[Exercise objective] All of the material below is to be restated word for word, apart from the pictures.

[Dataset extract]
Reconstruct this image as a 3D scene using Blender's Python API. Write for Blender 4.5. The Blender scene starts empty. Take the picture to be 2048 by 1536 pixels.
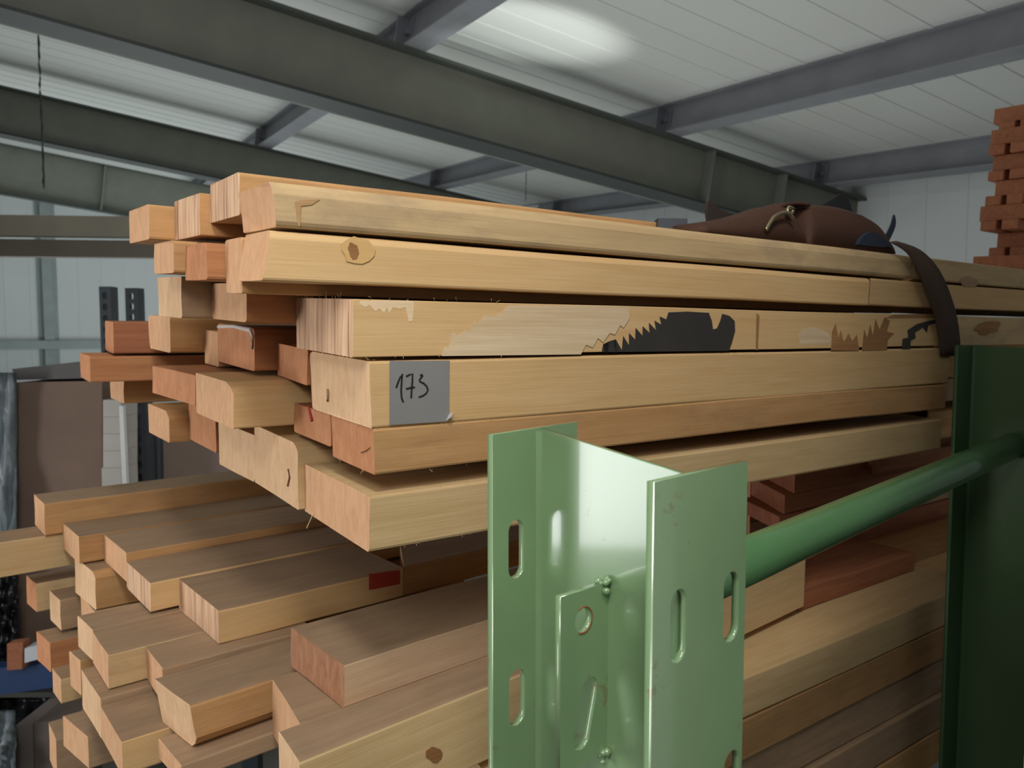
import bpy, bmesh, math, random
from mathutils import Vector, Matrix, Euler
from mathutils.geometry import tessellate_polygon
sc = bpy.context.scene
COL = sc.collection
V = Vector

# ------------------------------------------------------------------ camera
F, AZ, CAMZ = 1521.0, math.radians(54.4), 1.75
PITCH = math.atan(100 / F)
CAM = V((0, 0, CAMZ))
fh = V((math.cos(AZ), math.sin(AZ), 0))
rt = V((math.sin(AZ), -math.cos(AZ), 0))
fw = fh * math.cos(PITCH) - V((0, 0, 1)) * math.sin(PITCH)
upv = V((0, 0, 1)) * math.cos(PITCH) + fh * math.sin(PITCH)
cd = bpy.data.cameras.new('camera'); cam = bpy.data.objects.new('camera', cd); COL.objects.link(cam)
cd.sensor_width = 36.0; cd.lens = F / 2048 * 36; cd.clip_start = 0.02; cd.clip_end = 200
M = Matrix((rt, upv, -fw)).transposed().to_4x4(); M.translation = CAM
cam.matrix_world = M; sc.camera = cam
cd.dof.use_dof = True; cd.dof.focus_distance = 0.95; cd.dof.aperture_fstop = 9.0

# ------------------------------------------------------------------ light
sc.view_settings.view_transform = 'Standard'; sc.view_settings.look = 'None'
sc.view_settings.exposure = 0.0; sc.view_settings.gamma = 1.0
sc.view_settings.use_curve_mapping = False
w = bpy.data.worlds.new('world'); sc.world = w; w.use_nodes = True
w.node_tree.nodes['Background'].inputs[0].default_value = (0.93, 0.97, 1.0, 1)
w.node_tree.nodes['Background'].inputs[1].default_value = 0.12

def area(name, loc, target, sx, sy, watts, col=(1, 1, 1)):
    l = bpy.data.lights.new(name, 'AREA'); l.shape = 'RECTANGLE'; l.size = sx; l.size_y = sy
    l.energy = watts; l.color = col
    o = bpy.data.objects.new(name, l); COL.objects.link(o)
    o.location = loc; o.rotation_euler = (V(target) - V(loc)).to_track_quat('-Z', 'Y').to_euler()
    return o
area('roof_light_above', (-0.28, -0.46, 3.4), (0.4, 1.1, 1.5), 0.42, 0.42, 27, (1, 0.97, 0.92))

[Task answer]
Reconstruct this image as a 3D scene using Blender's Python API. Write for Blender 4.5. The Blender scene starts empty. Take the picture to be 2048 by 1536 pixels.
import bpy, bmesh, math, random
from mathutils import Vector, Matrix, Euler
from mathutils.geometry import tessellate_polygon
sc = bpy.context.scene
COL = sc.collection
V = Vector

# ------------------------------------------------------------------ camera
F, AZ, CAMZ = 1521.0, math.radians(54.4), 1.75
PITCH = math.atan(100 / F)
CAM = V((0, 0, CAMZ))
fh = V((math.cos(AZ), math.sin(AZ), 0))
rt = V((math.sin(AZ), -math.cos(AZ), 0))
fw = fh * math.cos(PITCH) - V((0, 0, 1)) * math.sin(PITCH)
upv = V((0, 0, 1)) * math.cos(PITCH) + fh * math.sin(PITCH)
cd = bpy.data.cameras.new('camera'); cam = bpy.data.objects.new('camera', cd); COL.objects.link(cam)
cd.sensor_width = 36.0; cd.lens = F / 2048 * 36; cd.clip_start = 0.02; cd.clip_end = 200
M = Matrix((rt, upv, -fw)).transposed().to_4x4(); M.translation = CAM
cam.matrix_world = M; sc.camera = cam
cd.dof.use_dof = True; cd.dof.focus_distance = 0.95; cd.dof.aperture_fstop = 9.0

# ------------------------------------------------------------------ light
sc.view_settings.view_transform = 'Standard'; sc.view_settings.look = 'None'
sc.view_settings.exposure = 0.0; sc.view_settings.gamma = 1.0
sc.view_settings.use_curve_mapping = False
w = bpy.data.worlds.new('world'); sc.world = w; w.use_nodes = True
w.node_tree.nodes['Background'].inputs[0].default_value = (0.93, 0.97, 1.0, 1)
w.node_tree.nodes['Background'].inputs[1].default_value = 0.12

def area(name, loc, target, sx, sy, watts, col=(1, 1, 1)):
    l = bpy.data.lights.new(name, 'AREA'); l.shape = 'RECTANGLE'; l.size = sx; l.size_y = sy
    l.energy = watts; l.color = col
    o = bpy.data.objects.new(name, l); COL.objects.link(o)
    o.location = loc; o.rotation_euler = (V(target) - V(loc)).to_track_quat('-Z', 'Y').to_euler()
    return o
area('roof_light_above', (-0.28, -0.46, 3.4), (0.4, 1.1, 1.5), 0.42, 0.42, 27, (1, 0.97, 0.92))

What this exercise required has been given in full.